=== MATERIAL ===

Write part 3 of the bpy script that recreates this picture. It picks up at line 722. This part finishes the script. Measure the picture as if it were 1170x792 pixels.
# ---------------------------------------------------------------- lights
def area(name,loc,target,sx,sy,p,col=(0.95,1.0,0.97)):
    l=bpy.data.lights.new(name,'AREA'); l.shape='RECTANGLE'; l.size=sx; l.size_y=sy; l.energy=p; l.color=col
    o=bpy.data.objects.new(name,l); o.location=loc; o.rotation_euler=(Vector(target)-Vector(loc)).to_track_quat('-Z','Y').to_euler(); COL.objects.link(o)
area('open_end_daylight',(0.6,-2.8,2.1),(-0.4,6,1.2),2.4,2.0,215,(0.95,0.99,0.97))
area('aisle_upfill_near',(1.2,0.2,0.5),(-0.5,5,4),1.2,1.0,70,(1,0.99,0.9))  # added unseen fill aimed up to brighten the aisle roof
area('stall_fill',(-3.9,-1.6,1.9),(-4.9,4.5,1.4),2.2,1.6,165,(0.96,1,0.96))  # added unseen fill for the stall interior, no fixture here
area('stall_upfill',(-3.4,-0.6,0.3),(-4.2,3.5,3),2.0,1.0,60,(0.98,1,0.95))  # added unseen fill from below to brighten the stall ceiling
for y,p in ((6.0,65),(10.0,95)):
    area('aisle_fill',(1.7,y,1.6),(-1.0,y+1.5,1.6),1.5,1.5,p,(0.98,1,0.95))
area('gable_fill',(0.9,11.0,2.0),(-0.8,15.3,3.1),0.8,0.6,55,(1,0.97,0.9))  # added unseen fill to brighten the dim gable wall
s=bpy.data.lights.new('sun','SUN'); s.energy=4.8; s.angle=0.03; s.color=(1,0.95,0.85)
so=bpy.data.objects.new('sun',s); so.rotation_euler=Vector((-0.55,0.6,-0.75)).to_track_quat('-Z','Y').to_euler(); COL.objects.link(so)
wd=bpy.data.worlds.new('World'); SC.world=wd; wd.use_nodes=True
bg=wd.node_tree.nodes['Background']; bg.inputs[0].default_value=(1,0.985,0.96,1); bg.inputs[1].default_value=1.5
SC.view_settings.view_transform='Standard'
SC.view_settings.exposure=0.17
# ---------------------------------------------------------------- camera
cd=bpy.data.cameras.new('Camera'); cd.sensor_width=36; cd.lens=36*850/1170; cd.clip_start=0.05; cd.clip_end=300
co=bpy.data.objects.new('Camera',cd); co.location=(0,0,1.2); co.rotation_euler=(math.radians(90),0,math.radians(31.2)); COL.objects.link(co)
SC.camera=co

===

### PROBLEM TO WORK ON
Reproduce the whole listing word for word.

### PROBLEM SOLUTION
Write part 3 of the bpy script that recreates this picture. It picks up at line 722. This part finishes the script. Measure the picture as if it were 1170x792 pixels.
# ---------------------------------------------------------------- lights
def area(name,loc,target,sx,sy,p,col=(0.95,1.0,0.97)):
    l=bpy.data.lights.new(name,'AREA'); l.shape='RECTANGLE'; l.size=sx; l.size_y=sy; l.energy=p; l.color=col
    o=bpy.data.objects.new(name,l); o.location=loc; o.rotation_euler=(Vector(target)-Vector(loc)).to_track_quat('-Z','Y').to_euler(); COL.objects.link(o)
area('open_end_daylight',(0.6,-2.8,2.1),(-0.4,6,1.2),2.4,2.0,215,(0.95,0.99,0.97))
area('aisle_upfill_near',(1.2,0.2,0.5),(-0.5,5,4),1.2,1.0,70,(1,0.99,0.9))  # added unseen fill aimed up to brighten the aisle roof
area('stall_fill',(-3.9,-1.6,1.9),(-4.9,4.5,1.4),2.2,1.6,165,(0.96,1,0.96))  # added unseen fill for the stall interior, no fixture here
area('stall_upfill',(-3.4,-0.6,0.3),(-4.2,3.5,3),2.0,1.0,60,(0.98,1,0.95))  # added unseen fill from below to brighten the stall ceiling
for y,p in ((6.0,65),(10.0,95)):
    area('aisle_fill',(1.7,y,1.6),(-1.0,y+1.5,1.6),1.5,1.5,p,(0.98,1,0.95))
area('gable_fill',(0.9,11.0,2.0),(-0.8,15.3,3.1),0.8,0.6,55,(1,0.97,0.9))  # added unseen fill to brighten the dim gable wall
s=bpy.data.lights.new('sun','SUN'); s.energy=4.8; s.angle=0.03; s.color=(1,0.95,0.85)
so=bpy.data.objects.new('sun',s); so.rotation_euler=Vector((-0.55,0.6,-0.75)).to_track_quat('-Z','Y').to_euler(); COL.objects.link(so)
wd=bpy.data.worlds.new('World'); SC.world=wd; wd.use_nodes=True
bg=wd.node_tree.nodes['Background']; bg.inputs[0].default_value=(1,0.985,0.96,1); bg.inputs[1].default_value=1.5
SC.view_settings.view_transform='Standard'
SC.view_settings.exposure=0.17
# ---------------------------------------------------------------- camera
cd=bpy.data.cameras.new('Camera'); cd.sensor_width=36; cd.lens=36*850/1170; cd.clip_start=0.05; cd.clip_end=300
co=bpy.data.objects.new('Camera',cd); co.location=(0,0,1.2); co.rotation_euler=(math.radians(90),0,math.radians(31.2)); COL.objects.link(co)
SC.camera=co